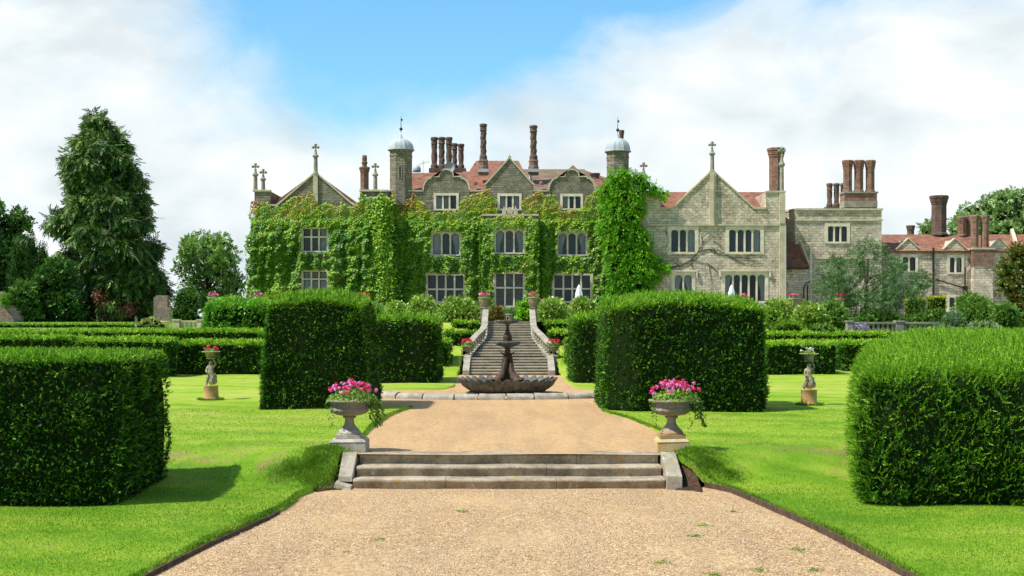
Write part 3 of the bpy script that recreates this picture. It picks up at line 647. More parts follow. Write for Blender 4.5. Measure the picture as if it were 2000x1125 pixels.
def cherub_statue(px, py, d, drum_r, mirror, label, petal, flab):
    x, y, z = WX(px, d), d, UP+.02
    root = thing('cherub_statue', label, 'statue', (x, y, z))
    a = MB(); a.lathe([(drum_r*1.2,0),(drum_r*1.2,.03),(drum_r*1.08,.06),(drum_r*1.0,.1),(drum_r*.97,.36),(drum_r*1.0,.37),(drum_r*1.0,.395),(drum_r*.9,.40)], (x, y, z), 24); smooth_angle(a.build('drum', M['drum'], root, rough=.006), 40)
    m_ = 1; b = z+.40
    def p(dx, dy, dz): return (x+dx*m_, y+dy, b+dz)
    V = [p(0,0,.30), p(-.01,.0,.40), p(-.02,0,.50), p(-.01,0,.545), p(.0,-.01,.61), p(.0,-.01,.66),          # pelvis spine neck head
         p(-.055,-.01,.27), p(-.085,-.03,.15), p(-.12,.01,.03), p(-.13,-.05,.012),                            # trailing leg
         p(.05,-.02,.26), p(.055,-.06,.15), p(.02,-.02,.03), p(.01,-.08,.012),
         p(-.085,0,.485), p(-.12,-.03,.39), p(-.08,-.09,.33),                                                 # lowered arm
         p(.07,0,.50), p(.13,-.02,.56), p(.085,-.01,.66), p(.05,-.02,.72)]                                    # raised arm carries the basin
    E = [(0,1),(1,2),(2,3),(3,4),(4,5),(0,6),(6,7),(7,8),(8,9),(0,10),(10,11),(11,12),(12,13),(2,14),(14,15),(15,16),(2,17),(17,18),(18,19),(19,20)]
    rad = [.075,.07,.075,.035,.062,.055,.055,.042,.028,.022,.055,.044,.028,.022,.036,.028,.02,.036,.028,.024,.02]
    bake(skin('figure', V, E, rad, M['statue'], root, 2))
    # drapery across the hips and a fish at the feet
    a = MB(); a.lathe([(.055,.02),(.095,.05),(.11,.14),(.10,.22),(.105,.29),(.07,.32)], (x+.03*m_, y+.03, b), 26, wob=lambda r, zz, t, k: (r*(1+.14*math.sin(5*t+zz*14)), zz)); a.build('drapery', M['statue'], root, smooth=True)
    V = [p(.10,-.03,.04), p(.14,0,.10), p(.12,0,.19), p(.15,0,.27), p(.11,.02,.33)] if not mirror else [p(.11,-.03,.04), p(.14,0,.12), p(.12,0,.2), p(.08,0,.24), p(-.12,-.02,.05)]
    bake(skin('fish', V[:4], [(0,1),(1,2),(2,3)], [.05,.045,.035,.02], M['statue'], root, 2))
    if mirror: bake(skin('fish', [p(-.12,-.04,.04), p(-.15,0,.11), p(-.10,-.02,.19), p(-.06,-.02,.26)], [(0,1),(1,2),(2,3)], [.045,.04,.03,.02], M['statue'], root, 2))
    a = MB(); zb = b+.70
    a.lathe([(.06,0),(.11,.0),(.13,.015),(.12,.03),(.075,.04),(.08,.05)], (x, y, zb), 28); a.build('basin_foot', M['statue'], root, smooth=True)
    a = MB(); a.lathe([(.09,.045),(.115,.05),(.12,.065),(.115,.085),(.13,.15),(.17,.17),(.235,.185),(.25,.20),(.235,.207),(.19,.195),(.06,.18)], (x, y, zb), 60, wob=lambda r, zz, t, k: (r*(1+.03*math.cos(24*t)) if 3 <= k <= 5 else r, zz)); smooth_angle(a.build('basin', M['statue'], root), 50)
    zz = zb+.19
    tr = [(.16,-.08,.30,.10,60),(.14,-.12,.14,.02,40),(.18,-.04,.18,.04,30)] if not mirror else [(.16,-.06,.30,.06,18)]
    flowers(x, y, zz, .19, .16, .16, 12 if not mirror else 10, petal, flab, headr=.03, npet=16, leafn=220, leafs=.045, trails=tr, pl=.024)
cherub_statue(412, 783, 34.2, .20, False, 'lichen spotted cherub statue carrying a basin, on the left lawn', 'petals_pink', 'pink geraniums in the basin on the left cherub statue')
cherub_statue(1580, 793, 32.2, .20, True, 'grey cherub statue with fish at its feet, on the right lawn', 'petals_white', 'white flowers in the basin on the right cherub statue')

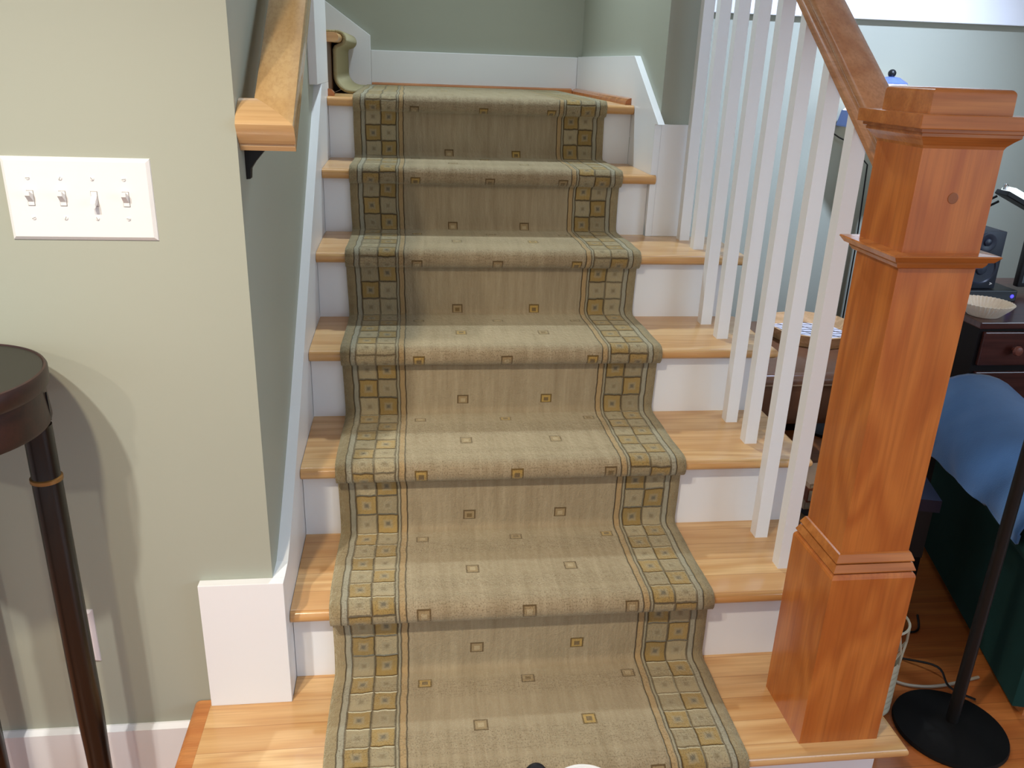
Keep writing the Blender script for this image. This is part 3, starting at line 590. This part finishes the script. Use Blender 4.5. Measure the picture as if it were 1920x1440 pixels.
gt.set(gt.mix(gt.m('MAXIMUM', s1, s2), lin(226, 230, 244), lin(30, 32, 44)), 0.3)
tag(MB().loft([oc(0.161, tzc + 0.002), oc(0.161, tzc + 0.010)]).build('tray_bottom', gt.mat, TR), 'white panel with black crossing lines')

# books piled on the floor beside the stairs
bk = [(1.60, 1.10, 0.20, 0.15, 0.030, (60, 66, 84), 0.1), (1.59, 1.09, 0.21, 0.16, 0.022, (170, 140, 110), -0.05), (1.60, 1.10, 0.19, 0.15, 0.026, (36, 34, 44), 0.15), (1.59, 1.10, 0.20, 0.15, 0.020, (196, 178, 150), 0.02), (1.60, 1.09, 0.20, 0.16, 0.034, (134, 80, 56), -0.08), (1.59, 1.10, 0.19, 0.14, 0.012, (214, 186, 160), 0.06)]
labs = ['dark grey book at the bottom of the floor pile', 'beige magazine second from the bottom of the pile', 'near black book in the middle of the floor pile', 'cream paged book under the red brown one', 'red brown hardback second from the top of pile', 'pale pink book topmost on the floor pile']
bz = FL
M_page = plain('book_pages', lin(226, 214, 192), 0.8)
for (x, y, lw, dp, th, c, a), lab in zip(bk, labs):
    th *= 1.35; Mx = Matrix.Translation((x, y, bz)) @ Matrix.Rotation(a, 4, 'Z')
    bo = thing('book', (x, y, bz), lab, 'book', 'books piled beside the stairs')
    mc = plain('book_cover', lin(*c), 0.5)
    MB().box(-lw / 2, lw / 2, -dp / 2, dp / 2, 0, 0.003, 0, Mx).box(-lw / 2, lw / 2, -dp / 2, dp / 2, th - 0.003, th, 0, Mx).box(-lw / 2, -lw / 2 + 0.004, -dp / 2, dp / 2, 0.003, th - 0.003, 0, Mx).build('cover', mc, bo)
    MB().box(-lw / 2 + 0.0045, lw / 2 - 0.005, -dp / 2 + 0.004, dp / 2 - 0.004, 0.0032, th - 0.0032, 0, Mx).build('pages', M_page, bo)
    bz += th + 0.0004

# dresser
M_dres = wood('red_mahogany', lin(92, 48, 40), lin(72, 36, 30), lin(44, 22, 20), 'X', 0.3, 0.35)
M_dresd = plain('dresser_case', lin(26, 17, 15), 0.6, 0, 0.2)
DR = thing('dresser', (2.4, 1.23, FL), 'dark mahogany dresser with round knobs, right of newel', 'dresser')
MB().box(1.905, 2.895, 0.965, 1.50, FL + 0.03, 0.545).build('case', M_dresd, DR)
MB().box(1.90, 2.90, 0.957, 1.505, 0.545, 0.565, 0.003).build('top', M_dres, DR)
for z0, z1 in ((0.4325, 0.536), (0.281, 0.412), (0.13, 0.262), (-0.03, 0.11)):
    dw = MB().box(1.918, 2.882, 0.953, 0.966, z0, z1, 0.003).build('drawer', M_dres, DR)
    for kx in (2.0195, 2.78):
        MB().lathe([(0.006, 0.0), (0.006, 0.01), (0.0135, 0.014), (0.0155, 0.020), (0.012, 0.027), (0.004, 0.029)], (0, 0, 0), 18, Matrix.Translation((kx, 0.953, (z0 + z1) / 2)) @ Matrix.Rotation(PI / 2, 4, 'X')).build('knob', plain('cherry_knob', lin(140, 78, 62), 0.35), dw, True)
for x, y in ((1.93, 0.99), (2.87, 0.99), (1.93, 1.47), (2.87, 1.47)): MB().box(x - 0.02, x + 0.02, y - 0.02, y + 0.02, FL, FL + 0.031).build('foot', M_dresd, DR)
# fluted bowl
bx, by = 1.958, 1.035
rings = []
for rad, z, amp in ((0.040, 0.565, 0.0), (0.044, 0.566, 0.0), (0.068, 0.592, 0.0025), (0.077, 0.606, 0.004), (0.074, 0.607, 0.004), (0.062, 0.592, 0.0025), (0.040, 0.570, 0.0), (0.02, 0.569, 0.0)):
    rings.append([(bx + (rad + amp * math.cos(k * PI)) * math.cos(2 * PI * k / 80), by + (rad + amp * math.cos(k * PI)) * math.sin(2 * PI * k / 80), z) for k in range(80)])
tag(MB().loft(rings).build('bowl', plain('cream_ceramic', lin(250, 236, 216), 0.5, 0, 0.4, 0.03)), 'cream fluted bowl on the dresser corner', 'bowl')
# amplifier box with blue light, speaker, desk lamp, monitor
AM = thing('amplifier', (2.06, 1.25, 0.565), 'low black box with blue power light on dresser', 'amplifier')
MB().box(1.935, 2.17, 1.18, 1.36, 0.566, 0.6025, 0.003).build('case', M_black, AM)
MB().ball((2.1535, 1.179, 0.584), 0.006, 14, (1, 0.4, 1)).build('power_light', glow('blue_led', (0.05, 0.04, 1.0, 1), 3.0), AM, True)
SPK = thing('speaker', (2.04, 1.26, 0.603), 'black bookshelf speaker standing on the black box', 'speaker')
M_spk = plain('speaker_vinyl', lin(36, 40, 52), 0.45)
MB().box(1.979, 2.101, 1.2, 1.34, 0.6035, 0.786, 0.004).build('cabinet', M_spk, SPK, True, 50)
def disc(rad_prof, c): return MB().lathe(rad_prof, (0, 0, 0), 36, Matrix.Translation(c) @ Matrix.Rotation(PI / 2, 4, 'X'))
disc([(0.052, 0.0), (0.052, 0.004), (0.046, 0.005), (0.043, 0.001), (0.020, -0.0005 + 0.001), (0.016, 0.006), (0.004, 0.008)], (2.04, 1.2, 0.668)).build('woofer', plain('woofer_cone', lin(44, 50, 66), 0.4), SPK, True)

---

What is needed: Repeat these lines exactly and nothing more: the one containing "Keep writing the", the one containing "tag(MB().loft([oc(0.161, tzc +", and all the lines between.

Output for this task:
Keep writing the Blender script for this image. This is part 3, starting at line 590. This part finishes the script. Use Blender 4.5. Measure the picture as if it were 1920x1440 pixels.
gt.set(gt.mix(gt.m('MAXIMUM', s1, s2), lin(226, 230, 244), lin(30, 32, 44)), 0.3)
tag(MB().loft([oc(0.161, tzc + 0.002), oc(0.161, tzc + 0.010)]).build('tray_bottom', gt.mat, TR), 'white panel with black crossing lines')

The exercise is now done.